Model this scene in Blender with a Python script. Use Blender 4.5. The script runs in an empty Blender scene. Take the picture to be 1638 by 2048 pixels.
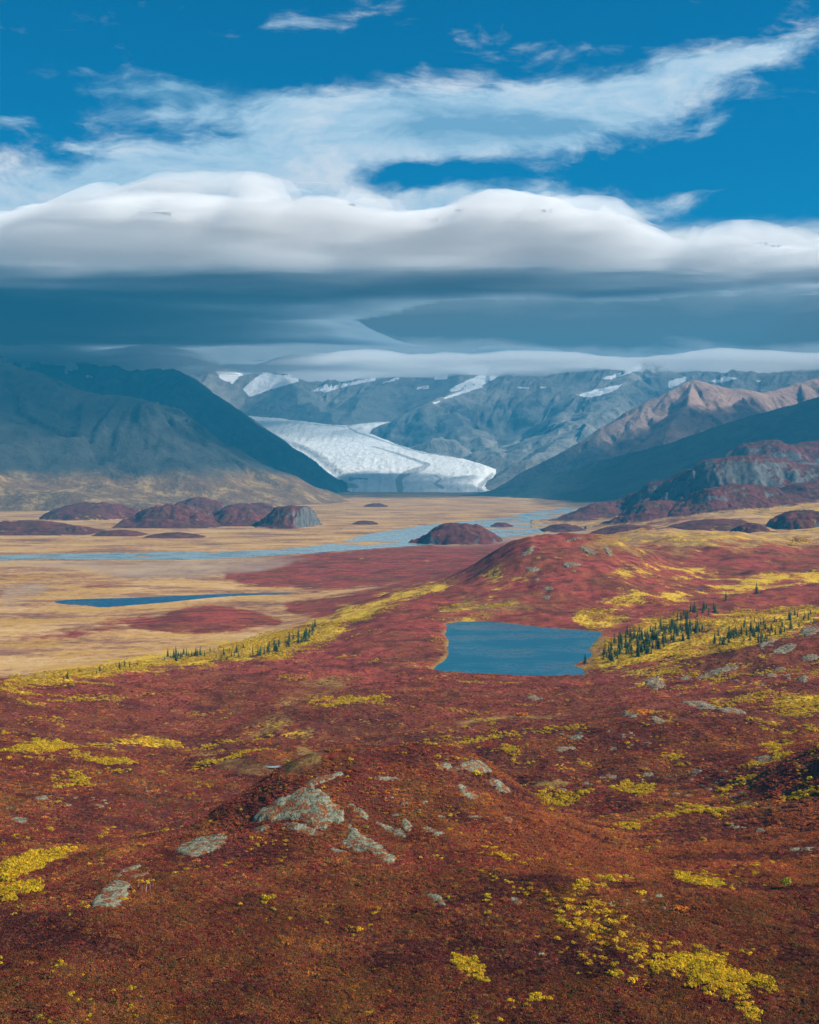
import bpy, math, random
import numpy as np

# ------------------------------------------------------------------ camera, sky, sun, exposure
F, HZ, EYE = 2600.0, 930.0, 200.0          # focal length and eye-level row in photo pixels, eye height (m)
scene = bpy.context.scene
col = scene.collection
cam_d = bpy.data.cameras.new('camera'); cam = bpy.data.objects.new('camera', cam_d); col.objects.link(cam)
cam.location = (0, 0, EYE); cam.rotation_euler = (math.radians(90), 0, 0)
cam_d.sensor_width = 36.0; cam_d.lens = 36.0 * F / 2048.0
cam_d.shift_y = -(1024.0 - HZ) / 2048.0
cam_d.clip_start = 1.0; cam_d.clip_end = 120000.0
scene.camera = cam

SUN_EL = math.radians(37.0)
SUN_AZ = math.radians(97.0)               # clockwise from +Y (view direction) : sun stands to the right
TOSUN = (math.sin(SUN_AZ) * math.cos(SUN_EL), math.cos(SUN_AZ) * math.cos(SUN_EL), math.sin(SUN_EL))
EXPOSURE = 1.0
SKY_STRENGTH = 0.066
HAZE_DENSITY = 7.6e-5
HAZE_COLOR = (0.02, 0.28, 0.52)

from mathutils import Vector
sun_d = bpy.data.lights.new('sun', 'SUN'); sun = bpy.data.objects.new('sun', sun_d); col.objects.link(sun)
sun_d.energy = 4.8; sun_d.angle = math.radians(0.53); sun_d.color = (1.0, 0.93, 0.82)
sun.rotation_euler = Vector(TOSUN).to_track_quat('Z', 'Y').to_euler()
sun.location = (0, 0, 3000)

scene.render.engine = 'CYCLES'
scene.cycles.use_denoising = True
scene.cycles.max_bounces = 8
scene.cycles.diffuse_bounces = 2
scene.cycles.volume_bounces = 8
scene.cycles.transparent_max_bounces = 160
vs = scene.view_settings
vs.view_transform = 'Standard'; vs.look = 'None'; vs.gamma = 1.0; vs.exposure = EXPOSURE
vs.use_curve_mapping = False

# ------------------------------------------------------------------ node helpers
class NT:
    def __init__(s, tree): s.t = tree; s.n = tree.nodes; s.l = tree.links
    def new(s, kind, **kw):
        nd = s.n.new(kind)
        for k, v in kw.items(): setattr(nd, k, v)
        return nd
    def put(s, sock, v):
        if v is None: return
        if hasattr(v, 'is_linked') or hasattr(v, 'links'): s.l.new(v, sock)
        else: sock.default_value = v
    def m(s, op, a, b=None, c=None, clamp=False):
        nd = s.new('ShaderNodeMath', operation=op, use_clamp=clamp)
        s.put(nd.inputs[0], a); s.put(nd.inputs[1], b); s.put(nd.inputs[2], c)
        return nd.outputs[0]
    def step(s, x, a, b):                               # smoothstep from a to b
        nd = s.new('ShaderNodeMapRange', interpolation_type='SMOOTHSTEP')
        s.put(nd.inputs[0], x); s.put(nd.inputs[1], a); s.put(nd.inputs[2], b)
        nd.inputs[3].default_value = 0.0; nd.inputs[4].default_value = 1.0
        return nd.outputs[0]
    def noise(s, vec, scale, detail=4.0, rough=0.55, dist=0.0):
        nd = s.new('ShaderNodeTexNoise', noise_dimensions='3D')
        s.put(nd.inputs['Vector'], vec); nd.inputs['Scale'].default_value = scale
        nd.inputs['Detail'].default_value = detail; nd.inputs['Roughness'].default_value = rough
        nd.inputs['Distortion'].default_value = dist
        return nd.outputs['Fac']
    def vscale(s, vec, xyz, off=(0, 0, 0)):
        nd = s.new('ShaderNodeMapping'); s.put(nd.inputs[0], vec)
        nd.inputs['Scale'].default_value = xyz; nd.inputs['Location'].default_value = off
        return nd.outputs[0]
    def mix(s, f, a, b):
        nd = s.new('ShaderNodeMix', data_type='RGBA')
        s.put(nd.inputs[0], f)
        for sk, v in ((nd.inputs[6], a), (nd.inputs[7], b)):
            if isinstance(v, tuple): v = (*v, 1.0) if len(v) == 3 else v
            s.put(sk, v)
        return nd.outputs[2]
    def ramp(s, x, stops):
        nd = s.new('ShaderNodeValToRGB'); s.put(nd.inputs[0], x)
        e = nd.color_ramp.elements
        while len(e) < len(stops): e.new(0.5)
        for k, (p, c) in enumerate(stops): e[k].position = p; e[k].color = (*c, 1.0)
        return nd.outputs[0]
    def attr(s, name, kind='GEOMETRY'):
        return s.new('ShaderNodeAttribute', attribute_name=name, attribute_type=kind)

def material(name):
    m = bpy.data.materials.new(name); m.use_nodes = True
    t = NT(m.node_tree); t.n.clear()
    out = t.new('ShaderNodeOutputMaterial')
    return m, t, out

def surface(t, out, color, rough=0.9, height=None, bump=0.5, dist=1.0, spec=0.2, trans=None):
    b = t.new('ShaderNodeBsdfPrincipled')
    t.put(b.inputs['Base Color'], (*color, 1.0) if isinstance(color, tuple) else color)
    t.put(b.inputs['Roughness'], rough); b.inputs['Specular IOR Level'].default_value = spec
    if height is not None:
        bp = t.new('ShaderNodeBump'); bp.inputs['Strength'].default_value = bump
        bp.inputs['Distance'].default_value = dist; t.put(bp.inputs['Height'], height)
        t.l.new(bp.outputs[0], b.inputs['Normal'])
    t.l.new(b.outputs[0], out.inputs['Surface'])
    return b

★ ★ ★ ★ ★

• **Aim of the exercise**: Without the pictures, please reproduce each line of the listing above exactly, from the first one through the line bearing "vs.use_curve_mapping = False".

• **Expected answer**:
Model this scene in Blender with a Python script. Use Blender 4.5. The script runs in an empty Blender scene. Take the picture to be 1638 by 2048 pixels.
import bpy, math, random
import numpy as np

# ------------------------------------------------------------------ camera, sky, sun, exposure
F, HZ, EYE = 2600.0, 930.0, 200.0          # focal length and eye-level row in photo pixels, eye height (m)
scene = bpy.context.scene
col = scene.collection
cam_d = bpy.data.cameras.new('camera'); cam = bpy.data.objects.new('camera', cam_d); col.objects.link(cam)
cam.location = (0, 0, EYE); cam.rotation_euler = (math.radians(90), 0, 0)
cam_d.sensor_width = 36.0; cam_d.lens = 36.0 * F / 2048.0
cam_d.shift_y = -(1024.0 - HZ) / 2048.0
cam_d.clip_start = 1.0; cam_d.clip_end = 120000.0
scene.camera = cam

SUN_EL = math.radians(37.0)
SUN_AZ = math.radians(97.0)               # clockwise from +Y (view direction) : sun stands to the right
TOSUN = (math.sin(SUN_AZ) * math.cos(SUN_EL), math.cos(SUN_AZ) * math.cos(SUN_EL), math.sin(SUN_EL))
EXPOSURE = 1.0
SKY_STRENGTH = 0.066
HAZE_DENSITY = 7.6e-5
HAZE_COLOR = (0.02, 0.28, 0.52)

from mathutils import Vector
sun_d = bpy.data.lights.new('sun', 'SUN'); sun = bpy.data.objects.new('sun', sun_d); col.objects.link(sun)
sun_d.energy = 4.8; sun_d.angle = math.radians(0.53); sun_d.color = (1.0, 0.93, 0.82)
sun.rotation_euler = Vector(TOSUN).to_track_quat('Z', 'Y').to_euler()
sun.location = (0, 0, 3000)

scene.render.engine = 'CYCLES'
scene.cycles.use_denoising = True
scene.cycles.max_bounces = 8
scene.cycles.diffuse_bounces = 2
scene.cycles.volume_bounces = 8
scene.cycles.transparent_max_bounces = 160
vs = scene.view_settings
vs.view_transform = 'Standard'; vs.look = 'None'; vs.gamma = 1.0; vs.exposure = EXPOSURE
vs.use_curve_mapping = False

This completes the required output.